3. Do you agree that mistaken immigration policies contribute to the spread of terrorism?

4. Did you know that economic immigrants cross the border illegally and that lately their numbers have increased twentyfold?

5. Do you agree with the opinion that economic immigrants endanger the jobs and livelihoods of the Hungarian people [magyar emberek]?

6. In your opinion did Brussels’ policies on immigration and terrorism fail?

7. Would you support the government in its effort to introduce stricter immigration regulations in opposition to Brussels?

8. Would you support a new regulation that would allow the government to place immigrants who illegally entered the country into internment camps?
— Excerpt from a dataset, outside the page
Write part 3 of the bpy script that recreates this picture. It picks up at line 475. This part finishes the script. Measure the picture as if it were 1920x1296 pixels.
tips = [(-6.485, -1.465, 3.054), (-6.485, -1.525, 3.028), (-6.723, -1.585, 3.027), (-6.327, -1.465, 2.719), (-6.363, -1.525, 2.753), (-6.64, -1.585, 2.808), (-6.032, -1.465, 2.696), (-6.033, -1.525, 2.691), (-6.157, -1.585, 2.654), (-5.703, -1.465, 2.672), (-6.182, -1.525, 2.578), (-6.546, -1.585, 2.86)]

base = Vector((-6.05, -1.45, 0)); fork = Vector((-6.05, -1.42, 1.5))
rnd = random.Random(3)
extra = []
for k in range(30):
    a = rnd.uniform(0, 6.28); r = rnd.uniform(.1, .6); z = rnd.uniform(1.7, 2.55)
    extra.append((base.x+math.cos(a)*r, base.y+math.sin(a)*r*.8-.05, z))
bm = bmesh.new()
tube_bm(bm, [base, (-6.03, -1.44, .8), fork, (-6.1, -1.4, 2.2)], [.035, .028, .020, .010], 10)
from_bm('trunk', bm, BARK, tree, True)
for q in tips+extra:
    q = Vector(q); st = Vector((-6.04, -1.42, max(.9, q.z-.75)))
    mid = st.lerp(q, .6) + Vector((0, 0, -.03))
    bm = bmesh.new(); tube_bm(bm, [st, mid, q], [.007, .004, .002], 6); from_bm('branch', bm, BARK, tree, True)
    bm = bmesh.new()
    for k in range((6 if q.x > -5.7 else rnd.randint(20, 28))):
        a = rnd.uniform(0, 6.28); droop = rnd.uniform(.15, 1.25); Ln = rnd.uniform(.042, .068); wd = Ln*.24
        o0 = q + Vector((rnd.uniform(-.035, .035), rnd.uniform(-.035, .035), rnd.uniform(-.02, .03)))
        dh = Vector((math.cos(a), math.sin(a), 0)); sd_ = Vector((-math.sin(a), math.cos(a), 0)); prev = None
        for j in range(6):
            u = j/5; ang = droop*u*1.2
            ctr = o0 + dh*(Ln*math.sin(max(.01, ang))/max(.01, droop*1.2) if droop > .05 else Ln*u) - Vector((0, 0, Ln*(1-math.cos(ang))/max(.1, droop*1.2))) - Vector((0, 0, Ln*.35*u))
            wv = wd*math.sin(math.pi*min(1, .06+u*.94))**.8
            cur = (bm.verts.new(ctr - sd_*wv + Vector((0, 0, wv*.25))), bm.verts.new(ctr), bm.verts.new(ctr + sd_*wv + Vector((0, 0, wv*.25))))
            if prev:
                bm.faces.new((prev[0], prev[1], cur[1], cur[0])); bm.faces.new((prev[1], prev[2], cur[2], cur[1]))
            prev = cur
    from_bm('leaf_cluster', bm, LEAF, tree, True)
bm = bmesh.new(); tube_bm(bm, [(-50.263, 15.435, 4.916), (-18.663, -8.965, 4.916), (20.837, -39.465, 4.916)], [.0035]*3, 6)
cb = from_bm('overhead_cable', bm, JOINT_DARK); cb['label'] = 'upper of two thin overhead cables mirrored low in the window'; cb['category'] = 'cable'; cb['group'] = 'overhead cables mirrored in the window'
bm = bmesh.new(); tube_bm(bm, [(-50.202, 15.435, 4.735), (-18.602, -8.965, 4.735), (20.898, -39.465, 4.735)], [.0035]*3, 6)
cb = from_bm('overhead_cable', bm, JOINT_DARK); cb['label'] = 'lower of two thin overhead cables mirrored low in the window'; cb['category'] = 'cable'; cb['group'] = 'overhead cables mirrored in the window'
9. In your opinion should those immigrants who illegally enter the country be returned to their own countries in the shortest possible time?

10. Do you agree that those economic immigrants who stay in Hungary should have to work to cover the cost of their keep?

11. Do you agree that the best means of combating immigration is to give economic assistance to the countries of origin of the immigrants?

12. Do you agree with the government that instead of allocating funds to immigration we should support Hungarian families and those children yet to be born?

I don’t think that I have to comment on this “national consultation.”

Instead, I would like call attention to something that few people have touched upon. In criticizing Orbán, many commentators point to the large number of Hungarians currently working in western Europe, Ireland, and the United Kingdom. Are they not “economic immigrants” in the countries where they have settled? The government’s answer is that the two cases cannot be compared. Hungary belongs to the European Union, which allows citizens of member states free movement and equal job opportunities anywhere inside the borders of the EU. Indeed, this is the case, and on this level the Hungarian government has a valid point. But let’s tackle the problem from another angle. Viktor Orbán appeals to a law that allows Hungarians the privilege of free movement. This privilege is an expression of the common will of the European Union. But now Hungary wants to be solely responsible for creating its own immigration policy that would deal with immigrants from outside of the European Union. When it is to his advantage, he appeals to the authority of the European Union, but when it looks as if he has to take joint responsibility for the immigrant issue, he refuses to cooperate.

If, by the way, Viktor Orbán thinks that immigrants from Eastern European countries are always welcomed by the population in countries of western Europe, he is very wrong. Just yesterday Austrian right-wingers demanded that the government introduce a quota system to keep Hungarians out of the country. They claim that there are enough of them as it is. And Orbán’s friend, British Prime Minister David Cameron, hasn’t shown himself to be exactly a friend of immigrants who come from the eastern periphery of the EU. In general, one can say that immigrants are unpopular, especially in economically difficult times. They are blamed for accepting jobs for less money and taking away the livelihoods of the natives. This is true now, and it was even true in countries, like Canada, where a large number of Hungarians settled in 1956.

As for the generosity of the Hungarian government, let me tell you about a Kurdish family who has lived in Hungary for the last seventeen years. The couple has three children, the oldest of whom is 18. The two younger ones were born in Hungary. Last year the office handling immigration issues refused to give the family permission to settle in Hungary. It was only two days ago that the court ordered a review of the case. The classmates of the older daughter wrote a heart-wrenching letter, pleading with the court not to expel their classmate from the country. So much for the famously Christian country.